国が子どもたちの教育を把握するシステム
パソコンがない子どもたちに向けて、寄付を募る機関やParents Support Groupなども多くあります。パソコンがない子や、自宅で大人のサポートがない子どもたち、そのほか事情がある子どもたちは、引き続き学校に来てもいいことになっており、学校で学習している子どもたちも多少はいるようです。
例年なら、シンガポールの公立学校は6月がホリデーです。しかしこの状況下で、自宅学習の時間が多くなるほど、教育格差が開いてくるという懸念もあるのでしょうか。教員たちの負担も大きいのかもしれません。本来6月だった休みは5月に繰り上げられ、6月はコロナが収束していれば学校が通常通り再開されることになりました。

教師が子どものメンタルや学習の進捗を確認するような仕組みも整っています。
中学生の長女の場合は、前ページで紹介したように、オンラインで出席確認を含むホームルームが毎日あります。
小学生の次女の場合は、朝10時までにアプリで出欠を確認します。体温チェックと、今日は元気かどうか、ワークができるかどうか、好きな色は? 好きな動物は? など、子どもたちが喜びそうなオプション回答の質問に答えて返信します。休校が始まって3週間ほどがたちましたが(原稿執筆の4月29日時点)、今日は少人数のグループに分かれ、Google Hangoutsで担任の先生と話す会がありました。
親と学校との連絡もアプリを活用して行います。普段からClassDojoというアプリを使って、家庭と各教科の先生との間で連絡網がつながっています。クラス全体で、また個人的にでも、いつでも先生にいろいろと質問可能です。
それとは別に、通常時から、ローカル校に通う生徒の親全員にParents Gatewayというアプリの導入を推薦されていて、そこで「MOE(教育省)―学校―親」がつなげられ、オフィシャルな連絡漏れがないようになっています。生徒はこのアプリを使ってホリデー前には海外旅行をする際の行き先などを通告する義務があり、今回も政府が子どもたちの春休みの渡航歴を把握するのに大変役立ちました。海外渡航歴がある子どもたちは2週間自宅待機という措置が取られました。このアプリは中学、高校に上がっても自動連結されるので、進学時や転校などがあった際も漏れることがありません。子どもが複数いても一括で把握できるので便利です。

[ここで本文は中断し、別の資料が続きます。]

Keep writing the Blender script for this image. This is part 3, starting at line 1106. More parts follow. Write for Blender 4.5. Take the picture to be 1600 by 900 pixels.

教育国家と呼ばれるシンガポール。ここ数年、こうしたアプリなどを使い、国が子どもの進路や才能を把握していくシステムにうまく切り替えてきたという印象があります。教育省ですべての子どもの学校進学情報を管理していて怖い、という考え方もありますが、政府が子どもたちの教育に責任を持っている点については、今回のようにプラスの面もあると個人的には感じています。